Die Kollektivkopulation der Holzinger-Crew mit einem gekaperten Hubschrauber stellt denn auch über Bande die Generationen- als Gattungsfrage. Die darauf folgende auf dem Screen gezeigte Geburt eines Feuerzeugs, mit dem die Wasserwesen dann eher unmotiviert am immer versiffteren Pool zündeln, ließe sich jedenfalls als Gegenentwurf zur Wohlfühl-Rezeption von Donna Haraway lesen: als ironische Anspielung auf deren feministisches 1980er-Cyborg-Manifest und dessen Fortschrift in die Fabulationen über symbiontische Kreuzungen aller möglichen erdgeborenen „critters“, wie es angesichts des gegenwärtigen Artensterbens in Staying with the Trouble heißt.[7] In Referenz auf feministisch geframte Ökodiskurse exponiert Ophelia’s Got Talent so durch fluid-environmentale Bewegungsformen hindurch offene Fragen nach den Relationen von Ästhetik, Biopolitik und planetarischen „troubles“. Dabei besteht vielleicht gerade in der freundlichen Harmlosigkeit der mitspielenden Kinder die selbstreflexive Qualität dieser queeren Chorarbeit, die um ihre Situierung im hiesigen Guckkastenaquarium weiß.

 

 

[1] Vgl. zum Chorischen Ulrike Haß, Kraftfeld Chor.
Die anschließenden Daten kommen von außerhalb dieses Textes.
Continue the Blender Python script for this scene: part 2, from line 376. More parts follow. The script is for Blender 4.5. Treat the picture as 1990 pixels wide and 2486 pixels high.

Aischylos Sophokles Kleist Beckett Jelinek, Berlin 2019; Sebastian Kirsch, Chor-Denken. Sorge, Wahrheit, Technik, München 2020.
[2] An der queeren Clubkultur skizziert Luis-Manuel Garcia unter dem Stichwort liquidarity, wie Leute auf der Tanzfläche auf- und wieder abtauchen, ohne allzu nachhaltige Verbindungen einzugehen; vgl. Luis-Manuel Garcia, Liquidarity, 2014, https://www.youtube.com/watch?v=hlJBs_zf5HE (Stand: 24.04.2023); ders., Liquidarity: Vague Belongings on the Dance Floor, 2020, https://lmgmblog.wordpress.com/2011/08/06/liquidarity/ (Stand: 24.04.2023). Zur zeitdiagnostischen Verortung des Liquiden vgl. Zygmunt Bauman, Liquid Modernity, Malden 2000, und seine folgenden Veröffentlichungen.
[3] Vgl. Rudolf Münz, Das „andere“ Theater. Studien über ein deutschsprachiges teatro dell’arte der Lessingzeit, Berlin 1979.
[4] Vgl. zur ökoaktivistischen Variante des mermaiding Tracy C. Davis, Megan Dunn, Sara Malou Strandvad, „Skills and strategies of activist mermaids: from pretty to powerful pictures“, in: Text and Performance Quarterly, 41. Jg., Bd. 3–4, 2021, S. 262–282.
[5] Vgl. zu Formen „minderer Mimesis“ zuletzt Friedrich Balke, Elisa Linseisen (Hg.), Mimesis Expanded. Die Ausweitung der mimetischen Zone, Paderborn 2022.
[6] Zu Tanz, physischem Vermögen und Gouvernementalität vgl. Stefan Apostolou-Hölscher, Vermögende Körper. Zeitgenössischer Tanz zwischen Ästhetik und Biopolitik, Bielefeld 2015.
[7] Vgl. Donna Haraway, „Ein Manifest für Cyborgs“, in: dies., Die Neuerfindung der Natur. Primaten, Cyborgs und Frauen, Frankfurt a. M. 1995 [1985], S. 33–73; dies., Staying with the Trouble: Making Kin in the Chthulucene. Experimental Futures, New York 2016.

 

 

Evelyn Annuß ist Theater- und Literaturwissenschaftlerin. Sie lehrt als Professorin für Gender Studies an der Universität für Musik und darstellende Kunst Wien. Momentan arbeitet sie an einem Buchprojekt über dirty dragging, über globale Perspektiven auf mimetische Praktiken. Zu ihren Forschungsschwerpunkten gehören alle möglichen chorischen Erscheinungsformen in Kunst, Politik und auf der Straße: Volksschule des Theaters. Nationalsozialistische Massenspiele (2019); Chorische Figurationen (The Germanic Review, Special Issue, hg. mit Sebastian Kirsch und Fatima Naqvi, 2023).